Supplied data
'''
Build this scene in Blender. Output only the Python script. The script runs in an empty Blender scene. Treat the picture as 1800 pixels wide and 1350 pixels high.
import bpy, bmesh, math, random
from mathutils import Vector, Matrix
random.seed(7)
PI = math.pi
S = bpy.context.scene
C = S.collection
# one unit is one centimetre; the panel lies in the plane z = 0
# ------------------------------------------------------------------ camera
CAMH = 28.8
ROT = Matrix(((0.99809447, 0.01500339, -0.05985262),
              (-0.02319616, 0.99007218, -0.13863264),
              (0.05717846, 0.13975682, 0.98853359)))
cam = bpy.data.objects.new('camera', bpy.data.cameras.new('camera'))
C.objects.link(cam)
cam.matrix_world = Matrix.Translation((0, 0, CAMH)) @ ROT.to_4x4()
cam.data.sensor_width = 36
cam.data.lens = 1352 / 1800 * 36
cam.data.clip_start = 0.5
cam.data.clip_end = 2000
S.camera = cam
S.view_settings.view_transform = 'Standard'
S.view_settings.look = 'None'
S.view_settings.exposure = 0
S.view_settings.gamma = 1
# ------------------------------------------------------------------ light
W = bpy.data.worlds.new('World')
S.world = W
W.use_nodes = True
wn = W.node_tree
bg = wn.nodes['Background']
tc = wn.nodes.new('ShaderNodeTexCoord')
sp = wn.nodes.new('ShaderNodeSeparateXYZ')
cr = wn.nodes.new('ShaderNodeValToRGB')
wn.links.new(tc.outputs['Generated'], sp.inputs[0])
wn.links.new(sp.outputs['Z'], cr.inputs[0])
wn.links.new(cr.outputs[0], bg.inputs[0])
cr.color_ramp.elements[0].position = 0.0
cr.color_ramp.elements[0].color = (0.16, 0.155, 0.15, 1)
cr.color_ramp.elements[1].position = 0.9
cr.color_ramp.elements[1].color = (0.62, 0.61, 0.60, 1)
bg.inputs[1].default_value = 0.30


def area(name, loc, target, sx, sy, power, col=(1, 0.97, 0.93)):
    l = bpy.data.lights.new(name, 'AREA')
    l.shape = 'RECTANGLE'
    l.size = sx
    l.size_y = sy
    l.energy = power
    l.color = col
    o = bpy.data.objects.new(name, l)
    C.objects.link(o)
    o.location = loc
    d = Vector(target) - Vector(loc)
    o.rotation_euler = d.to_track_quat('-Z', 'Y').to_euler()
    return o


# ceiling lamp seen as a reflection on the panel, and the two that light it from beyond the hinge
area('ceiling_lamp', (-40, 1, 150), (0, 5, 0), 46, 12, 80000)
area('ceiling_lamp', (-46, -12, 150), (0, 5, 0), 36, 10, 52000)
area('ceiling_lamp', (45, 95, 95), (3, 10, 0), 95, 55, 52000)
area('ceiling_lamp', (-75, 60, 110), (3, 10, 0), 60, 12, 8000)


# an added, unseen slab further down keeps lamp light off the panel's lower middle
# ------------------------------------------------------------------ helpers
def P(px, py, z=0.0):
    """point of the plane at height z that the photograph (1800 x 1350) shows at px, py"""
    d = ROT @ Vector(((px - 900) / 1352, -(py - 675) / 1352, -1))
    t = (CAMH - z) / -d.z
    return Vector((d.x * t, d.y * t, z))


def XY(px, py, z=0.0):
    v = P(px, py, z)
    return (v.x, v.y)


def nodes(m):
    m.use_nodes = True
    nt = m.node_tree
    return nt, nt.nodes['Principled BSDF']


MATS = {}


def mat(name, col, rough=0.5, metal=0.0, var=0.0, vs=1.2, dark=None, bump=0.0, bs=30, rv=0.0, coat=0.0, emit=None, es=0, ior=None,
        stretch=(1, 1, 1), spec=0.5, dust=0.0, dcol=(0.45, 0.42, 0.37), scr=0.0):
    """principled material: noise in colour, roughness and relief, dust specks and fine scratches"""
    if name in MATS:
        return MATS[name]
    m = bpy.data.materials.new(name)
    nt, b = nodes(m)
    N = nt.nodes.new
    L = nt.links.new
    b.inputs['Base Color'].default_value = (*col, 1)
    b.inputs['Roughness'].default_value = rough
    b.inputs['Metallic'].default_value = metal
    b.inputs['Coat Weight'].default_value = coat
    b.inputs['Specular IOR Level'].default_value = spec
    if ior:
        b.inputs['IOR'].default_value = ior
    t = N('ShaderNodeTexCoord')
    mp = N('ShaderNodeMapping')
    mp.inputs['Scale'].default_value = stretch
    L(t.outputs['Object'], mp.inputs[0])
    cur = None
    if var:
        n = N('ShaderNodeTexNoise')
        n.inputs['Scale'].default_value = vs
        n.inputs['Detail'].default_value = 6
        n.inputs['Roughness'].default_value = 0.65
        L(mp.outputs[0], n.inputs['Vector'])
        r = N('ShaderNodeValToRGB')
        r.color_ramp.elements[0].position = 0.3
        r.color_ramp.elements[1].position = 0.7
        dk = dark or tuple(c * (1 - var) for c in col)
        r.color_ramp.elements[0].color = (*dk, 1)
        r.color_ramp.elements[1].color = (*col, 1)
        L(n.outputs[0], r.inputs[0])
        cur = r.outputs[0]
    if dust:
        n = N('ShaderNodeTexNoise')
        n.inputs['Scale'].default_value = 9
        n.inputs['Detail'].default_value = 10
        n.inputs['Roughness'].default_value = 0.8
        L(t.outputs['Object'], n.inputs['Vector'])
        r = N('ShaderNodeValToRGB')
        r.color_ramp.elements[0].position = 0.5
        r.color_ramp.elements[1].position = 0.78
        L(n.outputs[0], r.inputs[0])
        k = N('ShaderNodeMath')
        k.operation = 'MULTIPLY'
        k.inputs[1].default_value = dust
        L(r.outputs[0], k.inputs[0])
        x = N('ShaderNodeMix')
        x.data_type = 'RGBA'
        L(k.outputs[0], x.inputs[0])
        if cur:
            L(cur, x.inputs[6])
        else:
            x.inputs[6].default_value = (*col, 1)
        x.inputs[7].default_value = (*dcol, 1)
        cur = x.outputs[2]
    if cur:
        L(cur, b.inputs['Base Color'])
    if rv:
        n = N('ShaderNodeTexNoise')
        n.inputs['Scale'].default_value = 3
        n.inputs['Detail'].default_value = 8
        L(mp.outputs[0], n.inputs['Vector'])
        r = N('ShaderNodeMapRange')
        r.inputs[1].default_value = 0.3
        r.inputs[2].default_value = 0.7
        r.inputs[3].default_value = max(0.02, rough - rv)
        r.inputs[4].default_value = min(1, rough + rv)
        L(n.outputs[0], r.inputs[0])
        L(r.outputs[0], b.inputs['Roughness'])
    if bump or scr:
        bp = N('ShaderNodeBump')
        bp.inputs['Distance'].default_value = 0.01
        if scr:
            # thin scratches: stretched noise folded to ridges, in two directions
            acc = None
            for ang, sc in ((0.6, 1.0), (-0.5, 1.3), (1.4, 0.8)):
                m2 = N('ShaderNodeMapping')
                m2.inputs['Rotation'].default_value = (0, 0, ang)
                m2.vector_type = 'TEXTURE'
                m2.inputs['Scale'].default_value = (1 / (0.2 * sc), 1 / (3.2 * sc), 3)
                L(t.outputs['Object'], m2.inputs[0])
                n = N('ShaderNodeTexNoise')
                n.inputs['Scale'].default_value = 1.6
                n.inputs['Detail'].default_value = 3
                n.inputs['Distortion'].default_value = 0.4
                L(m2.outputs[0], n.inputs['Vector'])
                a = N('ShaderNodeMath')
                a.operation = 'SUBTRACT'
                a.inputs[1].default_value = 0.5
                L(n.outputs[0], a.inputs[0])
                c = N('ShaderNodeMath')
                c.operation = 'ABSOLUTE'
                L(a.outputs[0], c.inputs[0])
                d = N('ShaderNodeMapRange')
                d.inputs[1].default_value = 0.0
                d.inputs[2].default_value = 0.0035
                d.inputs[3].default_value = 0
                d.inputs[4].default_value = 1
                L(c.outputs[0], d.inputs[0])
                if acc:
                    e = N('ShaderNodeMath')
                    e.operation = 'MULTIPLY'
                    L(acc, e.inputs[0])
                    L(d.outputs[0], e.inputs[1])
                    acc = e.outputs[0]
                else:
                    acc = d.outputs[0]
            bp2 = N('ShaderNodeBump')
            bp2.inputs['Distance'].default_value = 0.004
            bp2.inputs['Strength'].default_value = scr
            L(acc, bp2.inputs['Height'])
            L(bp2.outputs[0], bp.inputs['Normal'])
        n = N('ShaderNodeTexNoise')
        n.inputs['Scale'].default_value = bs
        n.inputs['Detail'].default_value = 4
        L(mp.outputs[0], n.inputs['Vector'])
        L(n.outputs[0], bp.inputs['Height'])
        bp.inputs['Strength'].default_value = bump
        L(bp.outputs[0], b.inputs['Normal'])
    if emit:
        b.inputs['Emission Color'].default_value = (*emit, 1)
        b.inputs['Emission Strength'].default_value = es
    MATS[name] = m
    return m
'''
Exercise directions
Reprint the data above from the opening line to the line holding "bg.inputs[1].default_value = 0.30", inclusive, and nothing else.

Task solution
Build this scene in Blender. Output only the Python script. The script runs in an empty Blender scene. Treat the picture as 1800 pixels wide and 1350 pixels high.
import bpy, bmesh, math, random
from mathutils import Vector, Matrix
random.seed(7)
PI = math.pi
S = bpy.context.scene
C = S.collection
# one unit is one centimetre; the panel lies in the plane z = 0
# ------------------------------------------------------------------ camera
CAMH = 28.8
ROT = Matrix(((0.99809447, 0.01500339, -0.05985262),
              (-0.02319616, 0.99007218, -0.13863264),
              (0.05717846, 0.13975682, 0.98853359)))
cam = bpy.data.objects.new('camera', bpy.data.cameras.new('camera'))
C.objects.link(cam)
cam.matrix_world = Matrix.Translation((0, 0, CAMH)) @ ROT.to_4x4()
cam.data.sensor_width = 36
cam.data.lens = 1352 / 1800 * 36
cam.data.clip_start = 0.5
cam.data.clip_end = 2000
S.camera = cam
S.view_settings.view_transform = 'Standard'
S.view_settings.look = 'None'
S.view_settings.exposure = 0
S.view_settings.gamma = 1
# ------------------------------------------------------------------ light
W = bpy.data.worlds.new('World')
S.world = W
W.use_nodes = True
wn = W.node_tree
bg = wn.nodes['Background']
tc = wn.nodes.new('ShaderNodeTexCoord')
sp = wn.nodes.new('ShaderNodeSeparateXYZ')
cr = wn.nodes.new('ShaderNodeValToRGB')
wn.links.new(tc.outputs['Generated'], sp.inputs[0])
wn.links.new(sp.outputs['Z'], cr.inputs[0])
wn.links.new(cr.outputs[0], bg.inputs[0])
cr.color_ramp.elements[0].position = 0.0
cr.color_ramp.elements[0].color = (0.16, 0.155, 0.15, 1)
cr.color_ramp.elements[1].position = 0.9
cr.color_ramp.elements[1].color = (0.62, 0.61, 0.60, 1)
bg.inputs[1].default_value = 0.30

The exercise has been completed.